■ **Task goal**: Restate, exactly and without pictures, the lines from the start of the listing below through the line holding "MB().cbox((-.32 + k".

■ **Source material**:
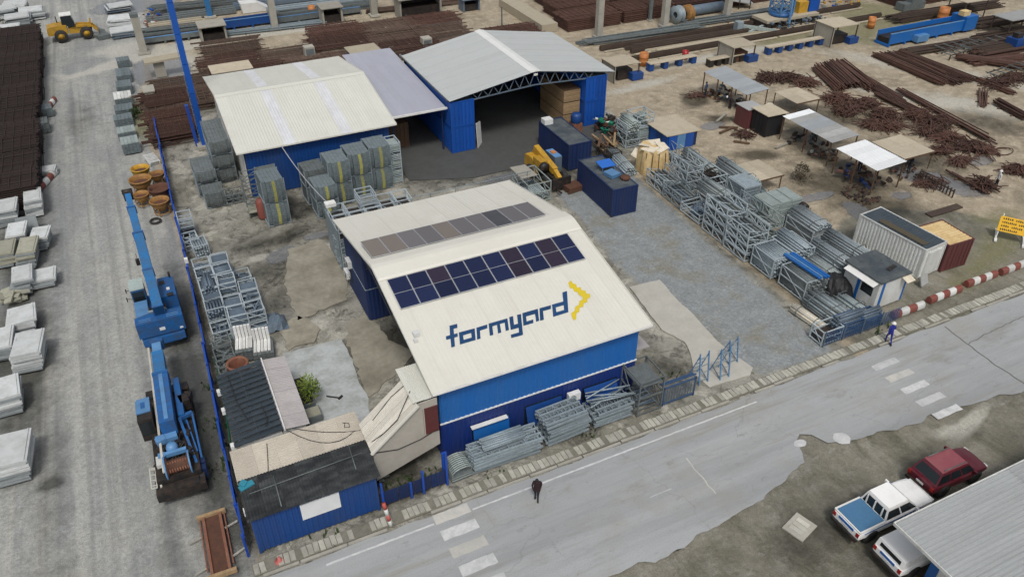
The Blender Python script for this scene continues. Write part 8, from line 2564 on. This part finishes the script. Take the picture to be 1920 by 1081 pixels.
# ------------------------------------------------------------ manhole and road-side bits
mhole = thing('manhole', 'square concrete manhole with a pale cracked cover in the dirt verge', 'manhole', (*(24.97, 17.36), 0), .3)
MB().box(-.72, .72, -.6, .6, -.02, .07).build('frame', M['concrete'], mhole)
for k in range(3):
    MB().cbox((-.32 + k * .32, rnd.uniform(-.03, .03), .085), (.29, .7, .05), rnd.uniform(-.06, .06)).build('cover_slab', M['concrete_pale'], mhole)

# ------------------------------------------------------------ people
def person(label, loc, rz, pose, top, legs, head='hair', skinm='skin', bulk=1., coat=None, helmet=None):
    t = thing('person', label, 'person', (*loc, 0.01), rz)
    J = dict(pelvis=(0, 0, .93), spine=(0, .01, 1.14), chest=(0, .02, 1.34), neck=(0, .03, 1.50), head=(0, .05, 1.60), crown=(0, .05, 1.70),
             shl=(-.17, .02, 1.42), ell=(-.24, .0, 1.15), wrl=(-.25, .08, .92), shr=(.17, .02, 1.42), elr=(.24, .0, 1.15), wrr=(.25, .08, .92),
             hil=(-.09, 0, .88), knl=(-.10, .03, .49), anl=(-.10, -.01, .09), tol=(-.11, .15, .05), hir=(.09, 0, .88), knr=(.10, .03, .49), anr=(.10, -.01, .09), tor=(.11, .15, .05))
    J.update(pose)
    R = dict(pelvis=.135, spine=.12, chest=.145, neck=.055, head=.088, crown=.07, shl=.065, ell=.048, wrl=.032, shr=.065, elr=.048, wrr=.032,
             hil=.095, knl=.065, anl=.045, tol=.038, hir=.095, knr=.065, anr=.045, tor=.038)
    E_ = [('pelvis', 'spine'), ('spine', 'chest'), ('chest', 'neck'), ('neck', 'head'), ('head', 'crown'), ('chest', 'shl'), ('shl', 'ell'), ('ell', 'wrl'), ('chest', 'shr'), ('shr', 'elr'), ('elr', 'wrr'),
          ('pelvis', 'hil'), ('hil', 'knl'), ('knl', 'anl'), ('anl', 'tol'), ('pelvis', 'hir'), ('hir', 'knr'), ('knr', 'anr'), ('anr', 'tor')]
    for s in ('l', 'r'):                      # five fingers, unequal and slightly curled
        w_ = Vector(J['wr' + s]); d = (w_ - Vector(J['el' + s])).normalized()
        side = Vector((0, 1, 0)) - d * d.y
        side.normalize()
        J['pa' + s], R['pa' + s] = w_ + d * .07, .034
        E_.append(('wr' + s, 'pa' + s))
        for k, (o, l) in enumerate(((-.03, .055), (-.01, .075), (.01, .08), (.028, .07), (.05, .04))):
            a = w_ + d * (.08 if k < 4 else .03) + side * o
            e = a + d * l + side * (.015 if k == 4 else 0) + Vector((-.012 if s == 'r' else .012, 0, 0))
            J['f%d%s' % (k, s)], R['f%d%s' % (k, s)] = e, .010
            E_.append(('pa' + s, 'f%d%s' % (k, s)))
    names = list(J)
    for n in ('spine', 'chest', 'pelvis', 'shl', 'shr', 'ell', 'elr'):
        R[n] *= bulk
    if coat:
        R['hil'] = R['hir'] = .13
    me = bpy.data.meshes.new('body')
    me.from_pydata([tuple(J[n]) for n in names], [(names.index(a), names.index(b_)) for a, b_ in E_], [])
    tmp = bpy.data.objects.new('body_tmp', me)
    COL.objects.link(tmp)
    md = tmp.modifiers.new('skin', 'SKIN')
    sv = me.skin_vertices[0].data if me.skin_vertices else None
    if sv is None:
        bm = bmesh.new(); bm.from_mesh(me); bm.verts.layers.skin.verify(); bm.to_mesh(me); bm.free()
        sv = me.skin_vertices[0].data
    for i, n in enumerate(names):
        sv[i].radius = (R[n], R[n] * (.78 if n in ('chest', 'spine', 'pelvis') else 1.))
        sv[i].use_root = n == 'pelvis'
    md2 = tmp.modifiers.new('sub', 'SUBSURF')
    md2.levels = md2.render_levels = 1
    dg = bpy.context.evaluated_depsgraph_get()
    ev = bpy.data.meshes.new_from_object(tmp.evaluated_get(dg))
    bpy.data.objects.remove(tmp)
    for m in (top, legs, skinm):
        ev.materials.append(M[m])
    pz = Vector(J['pelvis']).z
    wl, wr_, nk = Vector(J['wrl']), Vector(J['wrr']), Vector(J['neck'])
    for p in ev.polygons:
        c = p.center
        p.use_smooth = True
        far = min((c - wl).length, (c - wr_).length)
        hd = (c - Vector(J['head'])).length < .17 and (c - nk).dot(Vector(J['head']) - nk) > .02
        p.material_index = 2 if hd or far < .03 or (far < .2 and c.z < min(wl.z, wr_.z) + .01 and abs(c.x) > .2) else (1 if c.z < (coat or pz - .02) else 0)
    o = bpy.data.objects.new('body', ev)
    COL.objects.link(o)
    kid(o, t)
    hd = Vector(J['head']); up = (Vector(J['crown']) - Vector(J['head'])).normalized()
    hc = hd + up * .045
    fwd = Vector((0, 1, 0)) - up * up.y
    fwd.normalize()
    MB().cbox(hc + fwd * .10 - up * .02, (.025, .035, .04)).cbox(hc + fwd * .092 - up * .065, (.05, .012, .012)).build('face', M[skinm], t)
    b = MB()
    for s in (-1, 1):
        b.cbox(hc + fwd * .088 + Vector((s * .034, 0, 0)), (.022, .014, .012))
    b.build('eyes', M['cable'], t)
    b = MB()
    if helmet:
        b.lathe([(.155, .02), (.118, .03), (.115, .07), (.09, .12), (.04, .145), (0, .15)], (0, 0, 0), 14)
        o = b.build('helmet', M[helmet], t)
    else:
        b.lathe([(.098, -.02), (.104, .03), (.092, .08), (.05, .115), (0, .125)], (0, 0, 0), 12)
        o = b.build('hair', M['hair'], t)
    o.location = hc - fwd * .012
    o.rotation_euler = up.to_track_quat('Z', 'Y').to_euler()
    for s in ('l', 'r'):
        a = Vector(J['an' + s]); q = Vector(J['to' + s])
        MB().cbox((a + q) / 2 + Vector((0, 0, -.012)), (.09, .27, .075), math.atan2(-(q - a).x, (q - a).y)).build('boot', M['machine_dark'], t)
    return t
stride = dict(knl=(-.10, .20, .50), anl=(-.10, .17, .10), tol=(-.11, .33, .06), knr=(.10, -.08, .48), anr=(.10, -.30, .14), tor=(.10, -.17, .05), ell=(-.24, -.12, 1.17), wrl=(-.23, -.12, .93), elr=(.24, .1, 1.18), wrr=(.22, .27, .99))
hunch = dict(stride, spine=(0, .05, 1.13), chest=(0, .12, 1.31), neck=(0, .21, 1.44), head=(0, .28, 1.52), crown=(0, .32, 1.61), shl=(-.18, .13, 1.38), shr=(.18, .13, 1.38), ell=(-.22, .05, 1.14), wrl=(-.13, .25, 1.05), elr=(.22, .07, 1.14), wrr=(.13, .26, 1.04))
amble = dict(stride, knl=(-.08, .12, .5), anl=(-.08, .08, .1), tol=(-.09, .24, .05), knr=(.08, -.02, .5), anr=(.08, -.16, .11), tor=(.08, -.02, .05), chest=(0, .05, 1.33), neck=(0, .09, 1.48), head=(0, .13, 1.57), crown=(0, .15, 1.67), wrl=(-.2, .1, .98), wrr=(.2, .14, .98))
person('worker in royal blue coverall and white helmet walking on the drain edge', (40.85, 26.48), -.5, stride, 'coverall', 'coverall', helmet='white')
person('person in a dark maroon jacket walking hunched along the road line', (13.37, 24.94), 2.6, amble, 'jacket', 'trousers', bulk=1.28, coat=.62)
person('far worker in a white shirt and dark trousers near the right edge', (66.65, 38.43), 1.2, {}, 'shirt', 'workwear', helmet='white')
bend = dict(spine=(0, .1, 1.1), chest=(0, .26, 1.22), neck=(0, .40, 1.28), head=(0, .48, 1.30), crown=(0, .57, 1.32), shl=(-.18, .28, 1.24), shr=(.18, .28, 1.24), ell=(-.22, .40, 1.0), wrl=(-.12, .5, .82), elr=(.22, .4, 1.0), wrr=(.12, .5, .82))
person('worker in faded blue clothes standing at the left post of the long tin shelter', (55.85, 66.94), .4, {}, 'blue_shirt', 'workwear')
person('worker in dark clothes bending at the near end of the long tin shelter', (56.40, 63.20), 1.3, bend, 'workwear', 'workwear', helmet='white')
person('worker in navy clothes under the bright white shelter edge', (57.86, 46.06), -.6, bend, 'coverall', 'workwear')
person('worker in dark clothes under the patched tin shelter', (58.92, 52.82), .9, bend, 'workwear', 'workwear')
person('worker in black clothes beside the bright white shelter corner', (62.04, 44.07), 1.5, {}, 'workwear', 'workwear')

■ **Written response**:
The Blender Python script for this scene continues. Write part 8, from line 2564 on. This part finishes the script. Take the picture to be 1920 by 1081 pixels.
# ------------------------------------------------------------ manhole and road-side bits
mhole = thing('manhole', 'square concrete manhole with a pale cracked cover in the dirt verge', 'manhole', (*(24.97, 17.36), 0), .3)
MB().box(-.72, .72, -.6, .6, -.02, .07).build('frame', M['concrete'], mhole)
for k in range(3):
    MB().cbox((-.32 + k * .32, rnd.uniform(-.03, .03), .085), (.29, .7, .05), rnd.uniform(-.06, .06)).build('cover_slab', M['concrete_pale'], mhole)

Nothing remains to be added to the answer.